De heer Van der Staaij (SGP): Voorzitter. Verscheidene woordvoerders hebben verwezen naar het tragische overlijden van oud-minister Borst. Ik mag zeggen dat ik een week voor haar overlijden nog met haar heb gesproken bij een bijzondere bijeenkomst over een artikel van mijn hand dat in de Volkskrant was verschenen en dat juist ging over bezwaren tegen de euthanasiepraktijk. Het viel mij op wat voor respectvolle gedachtewisseling wij daarover hadden. Dat wil ik hier ook nadrukkelijk noemen, hoewel wij daar heel verschillend in stonden. Wij hadden wel gemeenschappelijk – en dat proef ik gelukkig tot op de dag van vandaag ook in deze Kamer – dat hoe dan ook een goede palliatieve zorg ongelooflijk belangrijk is en dat een gebrek aan goede zorg rond het levenseinde nooit tot een vraag om euthanasie moet leiden.
Ik ga heel kort nog in op een paar puntjes. Zo'n tweede termijn is eigenlijk wat onbevredigend, als de eerste termijn al weer wat langer geleden heeft plaatsgevonden en het bovendien over zo'n gevoelig onderwerp gaat. Dan zitten wij er allemaal een beetje verlegen bij. Maar goed, ik licht er toch een paar punten uit. In de eerste plaats betreft dat het toezicht op de toetsingscommissies. Ik ben blij met de stap die op dat gebied wordt gezet. Ook al zouden wij daar graag verder in willen gaan, wij vinden het in ieder geval een goede zaak dat er beweging in zit en er ook periodiek gesprekken georganiseerd zullen worden met de regionale toetsingscommissies, de KNMG en eventueel externe deskundigen. Mogen wij ook een terugkoppeling horen van die gesprekken? Ik denk dat het voor de Kamer leerzaam en nuttig is om te zien wat daar uitkomt.

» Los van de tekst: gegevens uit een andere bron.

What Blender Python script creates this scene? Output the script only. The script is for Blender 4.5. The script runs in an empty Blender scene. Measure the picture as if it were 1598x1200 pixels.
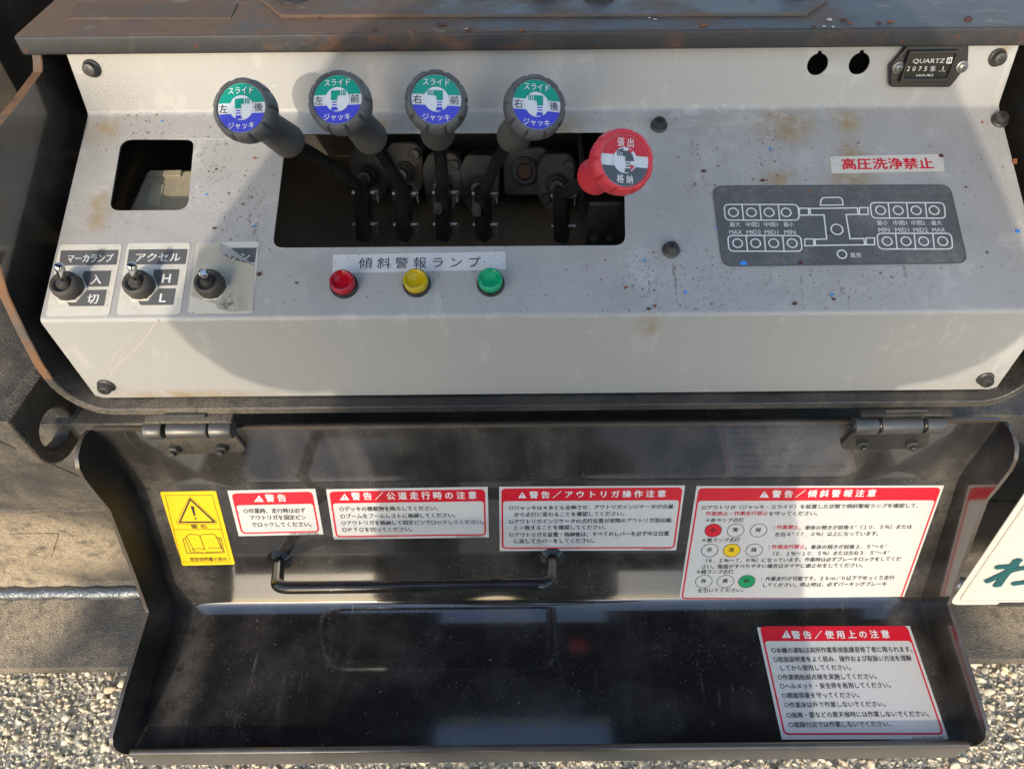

Naar aanleiding van de uitkomst van de evaluatie, die hiertoe aanbeveelt, zijn wij voorstander van onafhankelijk onderzoek naar de Levenseindekliniek, niet zozeer wat betreft de rechtmatigheid, als wel wat betreft de beleidsmatige wenselijkheid van die ontwikkeling. De Minister heeft gezegd – ik citeer pagina 35 van het verslag van de eerste termijn – dat zij zal nagaan wat er precies nu al wordt onderzocht en dat zij de Kamer daarover een brief zal sturen. Dan kunnen wij kijken of het te breed of te smal is en of er nog dingen niet worden onderzocht. Volgens mij staat dat in deze brief nog niet. Wanneer kunnen wij daarover meer nieuws van de Minister verwachten?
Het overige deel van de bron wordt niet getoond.